My “ridiculous thing” was the “Travellers’ Eviction Threat Action” in Basildon, Essex. They’re in the news a good deal and they inhabit a patch of land not so far from one of the schools I teach at in the county. The thing I find a bit daft about this situation is that the Travellers seem reluctant to do any actual travelling. I sense a rebranding is imminent. The flashy PR gurus from the West End will be down soon and give them a new name, logo, font and “purpose”. “Follow us on Facebook”, the banners will proclaim. If only. According to my taxi drivers, that is…

Chris put us into groups of four or five. We were to deliver two minutes’ worth of our “ridiculous thing” to our group. Peer feedback followed.

Was I funny? I don’t actually know. One or two people smiled, I think. I was too nervous properly to notice.
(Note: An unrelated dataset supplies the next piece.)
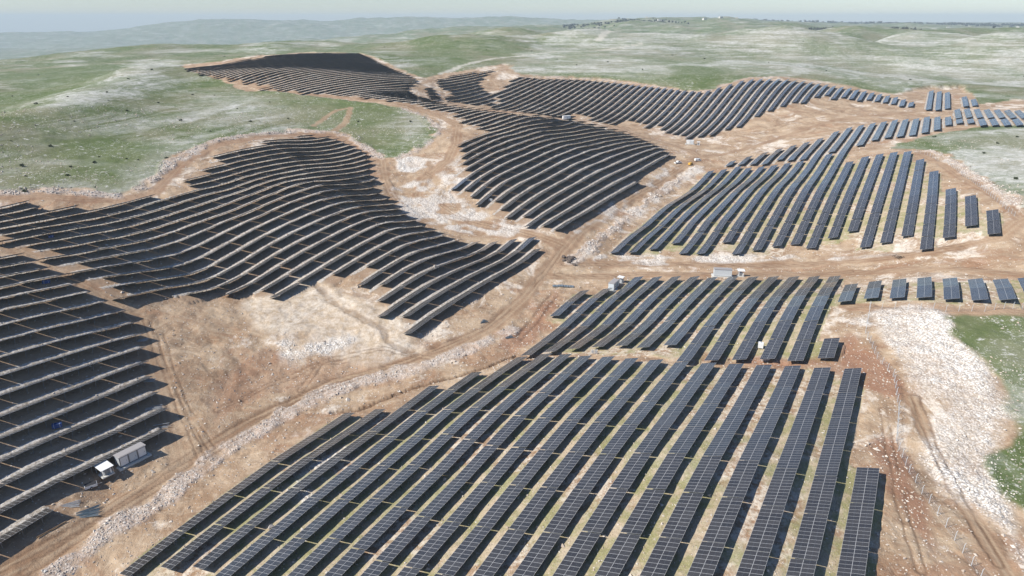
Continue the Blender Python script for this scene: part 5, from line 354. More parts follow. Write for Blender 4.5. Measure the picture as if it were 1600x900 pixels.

Yet it felt good, this standing up in front of a handful of friendly folk and telling something faintly silly.

Chris took us through the ways we can lift these moments of random life and put them into a story; how to remember the bloody stuff; and how to come back at a heckler, drunken or otherwise. All wise stuff, that inevitably will be drawn upon.

Next week we must deliver three minutes’ material to the whole group… And without a script. This is where the real panic should begin to set in…

… and yet, strangley, it all feels like a good thing to be doing. I found myself enjoying the nerves, the polite applause, the metaphorical back-slapping. We do it for each of us – we are all learners together: this is comedic solidarity.

So, I’ve noticed that I can make people smile. Laugh even. I’ve simply never tried to do it quite so, well, deliberately.

Next week will be a teller. Can I step beyond the scribbled line, lifting my daft tale of urban nonsense and perform my material successfully?

Afterwards, persuaded to stay for a pint, I relished the companionship of doing a class like this. Group vibe = good vibe. Good vibe = group laugh.